As I write this, using my computer, my clothes dryer is running, my oven is baking a pie, my daughter's listening to tunes on her iPod, and my furnace just kicked in for another round of home heating. It just so happens power company crews are working overtime to restore power to hundreds following a winter storm.

My household, just like yours, demands electricity to function. So do gas pumps, ATM's, water treatment facilities, grocery stores and security systems.

Even as meteorites slam into Russia, and we shudder to think that a close shave by an asteroid could have knocked out our communications satellites, there's not much discussion by the general public about the vulnerability of our electric infrastructure.

The national news media seems far more interested in producing stories about who drinks water during a televised speech and political movements designed to diminish our constitutional rights, than they are about some of the real threats that exist today that could have far greater consequences for society.

One of those threats looks to exploit our dependence on electricity to function with a sense of normalcy, and ultimately, survive. The threat comes from an electromagnetic pulse, or EMP, and it can occur naturally, or as the result of a deliberate, malicious attempt to bring the United States to an abrupt halt.

I started researching the EMP threat over five years ago. The very same day that the 9-11 Commission released it's findings into the terror attack on this country, another report was released and got little attention from the media. It was Congress's EMP Commission report, and those who put it together say this risk is one of the greatest we face as a nation.

The original EMP Commission was established before the existence of the Department of Homeland Security. It's been briefing Congress and suggesting ways to harden our infrastructure to aid in a more swift recovery from such a catastrophic event. However, as Senator Susan Collins told me back in an interview in 2008, it has not been a priority for Congress.

That's not very reassuring considering Congress was told of strategy printed in an Iranian military journal that stated the key to defeating the U.S. is by an EMP attack.

Now before you shrug this off as bad science fiction or conspiracy theory consider Iran's push for nuclear weapons and North Korea's most recent nuclear weapons test and consider the deadly consequences of their collaboration. Leadership in both of these countries continue to profess their deep hatred for the United States while subjecting their people to isolation and oppression.

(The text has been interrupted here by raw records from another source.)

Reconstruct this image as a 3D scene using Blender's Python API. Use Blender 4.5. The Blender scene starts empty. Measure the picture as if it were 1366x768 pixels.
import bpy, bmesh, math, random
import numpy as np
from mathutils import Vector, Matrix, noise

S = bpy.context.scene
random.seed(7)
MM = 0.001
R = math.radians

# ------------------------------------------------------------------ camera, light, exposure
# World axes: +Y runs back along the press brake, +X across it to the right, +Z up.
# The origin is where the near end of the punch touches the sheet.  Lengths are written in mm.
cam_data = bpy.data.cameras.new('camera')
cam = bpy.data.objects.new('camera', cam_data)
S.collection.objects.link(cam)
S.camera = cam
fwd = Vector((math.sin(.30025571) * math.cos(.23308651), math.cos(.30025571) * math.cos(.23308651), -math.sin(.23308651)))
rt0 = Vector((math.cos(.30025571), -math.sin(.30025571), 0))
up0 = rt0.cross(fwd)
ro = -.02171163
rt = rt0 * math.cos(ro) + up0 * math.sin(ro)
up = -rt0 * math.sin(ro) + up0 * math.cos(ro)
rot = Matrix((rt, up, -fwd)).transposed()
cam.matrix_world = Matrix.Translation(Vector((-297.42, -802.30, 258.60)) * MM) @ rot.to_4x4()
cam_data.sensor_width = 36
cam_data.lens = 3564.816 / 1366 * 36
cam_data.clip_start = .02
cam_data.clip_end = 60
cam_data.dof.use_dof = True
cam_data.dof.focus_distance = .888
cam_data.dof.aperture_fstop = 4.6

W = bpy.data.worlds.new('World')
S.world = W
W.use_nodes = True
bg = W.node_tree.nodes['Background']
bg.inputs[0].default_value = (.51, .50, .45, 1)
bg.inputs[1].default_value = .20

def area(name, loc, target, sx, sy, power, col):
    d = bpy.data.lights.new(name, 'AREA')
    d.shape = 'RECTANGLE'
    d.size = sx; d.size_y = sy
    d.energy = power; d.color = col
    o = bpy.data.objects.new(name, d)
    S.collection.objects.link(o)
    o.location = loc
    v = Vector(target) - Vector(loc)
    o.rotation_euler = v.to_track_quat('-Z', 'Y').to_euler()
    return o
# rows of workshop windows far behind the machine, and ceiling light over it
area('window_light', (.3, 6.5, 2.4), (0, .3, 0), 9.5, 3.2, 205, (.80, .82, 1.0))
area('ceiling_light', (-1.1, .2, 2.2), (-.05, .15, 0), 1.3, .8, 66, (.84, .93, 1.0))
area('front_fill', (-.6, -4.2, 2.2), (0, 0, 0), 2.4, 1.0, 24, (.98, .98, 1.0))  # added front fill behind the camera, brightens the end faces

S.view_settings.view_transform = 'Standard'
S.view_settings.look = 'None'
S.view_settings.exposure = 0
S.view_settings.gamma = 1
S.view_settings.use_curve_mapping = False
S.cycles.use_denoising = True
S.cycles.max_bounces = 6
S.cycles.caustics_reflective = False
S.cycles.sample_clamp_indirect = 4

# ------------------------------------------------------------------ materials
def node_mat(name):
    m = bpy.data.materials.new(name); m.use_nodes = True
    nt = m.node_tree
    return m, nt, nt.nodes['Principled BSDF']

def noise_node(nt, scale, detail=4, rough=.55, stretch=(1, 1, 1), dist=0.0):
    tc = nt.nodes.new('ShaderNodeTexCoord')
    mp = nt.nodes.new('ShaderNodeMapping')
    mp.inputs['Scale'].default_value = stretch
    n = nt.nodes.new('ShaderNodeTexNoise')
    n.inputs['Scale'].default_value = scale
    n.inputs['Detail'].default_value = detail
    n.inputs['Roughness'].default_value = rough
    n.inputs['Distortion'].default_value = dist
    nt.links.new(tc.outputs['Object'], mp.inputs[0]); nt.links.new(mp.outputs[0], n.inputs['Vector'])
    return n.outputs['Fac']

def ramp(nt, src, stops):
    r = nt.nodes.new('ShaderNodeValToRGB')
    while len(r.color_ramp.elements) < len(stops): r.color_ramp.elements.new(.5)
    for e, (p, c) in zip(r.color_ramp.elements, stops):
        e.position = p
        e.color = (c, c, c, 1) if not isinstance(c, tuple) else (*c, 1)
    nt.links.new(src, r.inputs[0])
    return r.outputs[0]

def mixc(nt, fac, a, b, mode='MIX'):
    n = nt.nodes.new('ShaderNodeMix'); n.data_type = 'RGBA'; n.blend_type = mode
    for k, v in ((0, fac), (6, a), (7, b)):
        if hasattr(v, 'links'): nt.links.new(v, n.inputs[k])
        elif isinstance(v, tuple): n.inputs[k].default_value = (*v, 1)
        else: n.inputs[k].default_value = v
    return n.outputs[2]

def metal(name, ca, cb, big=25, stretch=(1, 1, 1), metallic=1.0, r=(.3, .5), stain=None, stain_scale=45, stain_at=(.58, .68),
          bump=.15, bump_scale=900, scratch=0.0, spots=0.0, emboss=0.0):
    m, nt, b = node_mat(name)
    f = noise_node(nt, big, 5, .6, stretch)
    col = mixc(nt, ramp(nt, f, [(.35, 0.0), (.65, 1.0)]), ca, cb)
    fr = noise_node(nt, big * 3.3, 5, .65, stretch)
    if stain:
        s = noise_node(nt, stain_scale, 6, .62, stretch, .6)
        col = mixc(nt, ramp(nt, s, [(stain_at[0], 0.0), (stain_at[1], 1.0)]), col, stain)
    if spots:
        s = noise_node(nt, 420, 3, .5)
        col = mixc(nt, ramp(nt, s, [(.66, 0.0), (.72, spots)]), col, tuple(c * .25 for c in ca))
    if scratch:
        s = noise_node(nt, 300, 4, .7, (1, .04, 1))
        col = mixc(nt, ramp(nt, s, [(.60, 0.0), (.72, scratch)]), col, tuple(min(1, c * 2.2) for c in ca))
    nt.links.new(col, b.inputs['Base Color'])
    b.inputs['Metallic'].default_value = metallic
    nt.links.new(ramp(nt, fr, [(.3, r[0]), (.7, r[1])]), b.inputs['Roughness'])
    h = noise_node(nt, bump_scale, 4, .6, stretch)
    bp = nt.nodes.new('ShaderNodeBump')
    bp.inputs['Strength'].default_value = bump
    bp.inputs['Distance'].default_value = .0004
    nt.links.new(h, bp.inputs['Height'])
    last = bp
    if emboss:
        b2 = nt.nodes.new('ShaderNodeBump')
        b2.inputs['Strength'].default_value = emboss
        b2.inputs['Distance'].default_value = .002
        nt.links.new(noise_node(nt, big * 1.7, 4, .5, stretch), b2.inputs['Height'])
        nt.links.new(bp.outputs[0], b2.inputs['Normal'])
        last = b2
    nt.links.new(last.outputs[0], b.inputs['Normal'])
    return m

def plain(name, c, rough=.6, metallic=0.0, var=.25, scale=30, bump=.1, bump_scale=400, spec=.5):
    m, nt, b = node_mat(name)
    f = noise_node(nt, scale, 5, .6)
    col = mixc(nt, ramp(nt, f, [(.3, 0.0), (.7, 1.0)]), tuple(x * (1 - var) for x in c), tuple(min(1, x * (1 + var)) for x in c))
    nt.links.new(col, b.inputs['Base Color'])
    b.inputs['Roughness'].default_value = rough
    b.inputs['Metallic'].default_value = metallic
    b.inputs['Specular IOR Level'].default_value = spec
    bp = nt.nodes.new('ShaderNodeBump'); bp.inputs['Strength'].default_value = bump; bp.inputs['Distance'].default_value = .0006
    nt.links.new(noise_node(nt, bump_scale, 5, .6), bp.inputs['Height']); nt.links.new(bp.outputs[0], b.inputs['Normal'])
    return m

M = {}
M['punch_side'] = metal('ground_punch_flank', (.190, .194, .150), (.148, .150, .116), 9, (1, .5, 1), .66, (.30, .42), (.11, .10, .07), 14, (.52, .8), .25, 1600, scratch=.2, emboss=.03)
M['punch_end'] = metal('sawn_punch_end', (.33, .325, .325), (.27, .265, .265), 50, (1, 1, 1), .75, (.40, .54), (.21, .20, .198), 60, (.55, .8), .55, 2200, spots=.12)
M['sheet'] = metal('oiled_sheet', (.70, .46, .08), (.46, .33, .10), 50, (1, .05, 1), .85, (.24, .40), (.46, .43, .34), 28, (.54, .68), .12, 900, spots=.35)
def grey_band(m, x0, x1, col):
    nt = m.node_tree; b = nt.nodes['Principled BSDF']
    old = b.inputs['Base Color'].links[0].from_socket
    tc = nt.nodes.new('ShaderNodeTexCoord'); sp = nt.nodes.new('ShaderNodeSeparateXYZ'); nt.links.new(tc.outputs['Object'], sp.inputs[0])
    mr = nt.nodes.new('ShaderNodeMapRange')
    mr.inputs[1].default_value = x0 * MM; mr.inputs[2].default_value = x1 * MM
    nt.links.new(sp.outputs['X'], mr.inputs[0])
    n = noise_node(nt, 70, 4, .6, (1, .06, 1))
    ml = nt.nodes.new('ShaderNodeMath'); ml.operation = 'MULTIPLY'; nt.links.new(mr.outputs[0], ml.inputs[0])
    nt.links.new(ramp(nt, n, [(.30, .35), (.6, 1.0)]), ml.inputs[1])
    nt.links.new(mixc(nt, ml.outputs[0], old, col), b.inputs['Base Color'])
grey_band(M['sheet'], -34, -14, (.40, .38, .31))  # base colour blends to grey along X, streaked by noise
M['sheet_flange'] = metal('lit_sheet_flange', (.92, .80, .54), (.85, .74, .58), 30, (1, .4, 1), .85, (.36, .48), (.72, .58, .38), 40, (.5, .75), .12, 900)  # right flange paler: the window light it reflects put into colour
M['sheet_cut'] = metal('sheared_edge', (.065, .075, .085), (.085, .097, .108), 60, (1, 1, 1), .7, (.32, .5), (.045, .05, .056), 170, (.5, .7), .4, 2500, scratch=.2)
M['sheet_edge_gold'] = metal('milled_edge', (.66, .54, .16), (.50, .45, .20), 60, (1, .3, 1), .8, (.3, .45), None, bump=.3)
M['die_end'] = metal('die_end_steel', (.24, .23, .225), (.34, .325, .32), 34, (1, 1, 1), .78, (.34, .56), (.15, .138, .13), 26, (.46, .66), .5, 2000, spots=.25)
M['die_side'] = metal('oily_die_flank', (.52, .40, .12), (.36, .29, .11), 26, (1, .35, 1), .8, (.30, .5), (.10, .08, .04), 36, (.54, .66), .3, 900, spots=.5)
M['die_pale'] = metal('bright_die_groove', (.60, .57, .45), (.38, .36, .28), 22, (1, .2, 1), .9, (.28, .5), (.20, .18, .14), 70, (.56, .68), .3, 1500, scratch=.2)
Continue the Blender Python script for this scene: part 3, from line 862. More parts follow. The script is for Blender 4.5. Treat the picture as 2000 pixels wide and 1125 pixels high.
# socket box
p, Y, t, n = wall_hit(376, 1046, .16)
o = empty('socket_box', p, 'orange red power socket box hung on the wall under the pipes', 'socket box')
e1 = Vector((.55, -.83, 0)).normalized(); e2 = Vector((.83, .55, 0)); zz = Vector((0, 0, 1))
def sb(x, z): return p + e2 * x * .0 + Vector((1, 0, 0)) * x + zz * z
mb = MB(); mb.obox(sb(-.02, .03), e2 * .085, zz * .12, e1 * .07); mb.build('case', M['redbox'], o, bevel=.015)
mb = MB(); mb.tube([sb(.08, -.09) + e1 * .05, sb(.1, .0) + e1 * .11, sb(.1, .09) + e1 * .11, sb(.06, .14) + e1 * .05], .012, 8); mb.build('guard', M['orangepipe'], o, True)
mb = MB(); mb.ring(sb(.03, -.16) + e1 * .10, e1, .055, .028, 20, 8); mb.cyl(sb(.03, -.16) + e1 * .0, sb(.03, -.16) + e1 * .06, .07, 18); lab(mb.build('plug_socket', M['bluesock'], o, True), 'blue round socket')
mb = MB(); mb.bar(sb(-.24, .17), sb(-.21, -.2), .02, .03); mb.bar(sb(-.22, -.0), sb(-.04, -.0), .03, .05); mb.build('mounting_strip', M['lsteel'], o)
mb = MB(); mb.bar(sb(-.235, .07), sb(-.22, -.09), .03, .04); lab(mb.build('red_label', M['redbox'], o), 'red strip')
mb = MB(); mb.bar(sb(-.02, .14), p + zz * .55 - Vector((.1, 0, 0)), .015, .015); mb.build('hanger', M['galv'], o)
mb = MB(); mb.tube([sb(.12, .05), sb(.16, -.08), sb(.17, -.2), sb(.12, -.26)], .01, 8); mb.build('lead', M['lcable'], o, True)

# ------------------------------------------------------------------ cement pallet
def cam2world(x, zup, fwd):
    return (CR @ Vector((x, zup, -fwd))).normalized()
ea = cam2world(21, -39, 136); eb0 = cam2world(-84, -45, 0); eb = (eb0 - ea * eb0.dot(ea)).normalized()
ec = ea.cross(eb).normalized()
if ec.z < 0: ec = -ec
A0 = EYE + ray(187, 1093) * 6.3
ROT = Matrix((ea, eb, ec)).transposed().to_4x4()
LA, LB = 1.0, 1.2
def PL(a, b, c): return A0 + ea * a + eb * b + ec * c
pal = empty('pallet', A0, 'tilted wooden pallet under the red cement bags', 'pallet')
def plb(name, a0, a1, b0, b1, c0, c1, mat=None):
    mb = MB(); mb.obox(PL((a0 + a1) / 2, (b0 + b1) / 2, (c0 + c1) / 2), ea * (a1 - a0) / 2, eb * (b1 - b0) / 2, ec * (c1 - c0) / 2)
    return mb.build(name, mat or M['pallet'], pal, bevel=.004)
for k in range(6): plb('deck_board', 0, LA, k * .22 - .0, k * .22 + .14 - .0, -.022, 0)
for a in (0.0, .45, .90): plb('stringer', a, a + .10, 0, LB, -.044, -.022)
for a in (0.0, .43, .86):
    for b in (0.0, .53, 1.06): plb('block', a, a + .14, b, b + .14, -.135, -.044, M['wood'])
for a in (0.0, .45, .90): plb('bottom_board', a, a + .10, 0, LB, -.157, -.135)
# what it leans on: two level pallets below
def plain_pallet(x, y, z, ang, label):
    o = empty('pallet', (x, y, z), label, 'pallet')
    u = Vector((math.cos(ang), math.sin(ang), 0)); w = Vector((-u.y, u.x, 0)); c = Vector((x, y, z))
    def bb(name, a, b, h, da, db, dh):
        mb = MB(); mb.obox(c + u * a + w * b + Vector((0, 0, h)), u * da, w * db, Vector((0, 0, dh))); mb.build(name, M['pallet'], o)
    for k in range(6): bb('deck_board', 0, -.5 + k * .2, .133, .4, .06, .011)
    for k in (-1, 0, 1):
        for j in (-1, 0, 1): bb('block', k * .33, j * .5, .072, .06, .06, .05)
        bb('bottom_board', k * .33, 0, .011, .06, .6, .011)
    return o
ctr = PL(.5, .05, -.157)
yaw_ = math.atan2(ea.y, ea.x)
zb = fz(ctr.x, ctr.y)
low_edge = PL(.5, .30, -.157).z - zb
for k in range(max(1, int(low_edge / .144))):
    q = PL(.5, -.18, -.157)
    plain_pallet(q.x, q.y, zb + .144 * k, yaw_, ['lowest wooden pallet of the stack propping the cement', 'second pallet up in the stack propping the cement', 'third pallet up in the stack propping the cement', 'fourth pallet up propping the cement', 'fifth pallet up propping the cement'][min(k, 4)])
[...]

The other thing to consider is the fact that a devastating crash of our electrical infrastructure could also be triggered by a cyber attack, or a naturally occurring solar flare.

Below is an excerpt from a show I produced back in 2008 with interviews with Senator Collins and Maine Emergency Management Director Rob McAleer as we talked about the EMP threat. The only thing that has changed since then is Iran's continued defiance and a weird video posted by North Korea to the song "We Are the World" showing an American city going up in flames.

When our nation witnessed the aftermath of Hurricane Katrina, and more recently still watch folks impacted by Superstorm Sandy continue to struggle in hope the federal government will "take care" of them I wonder why more people don't think about being better prepared and strive for self-sustainability as opposed to government reliability.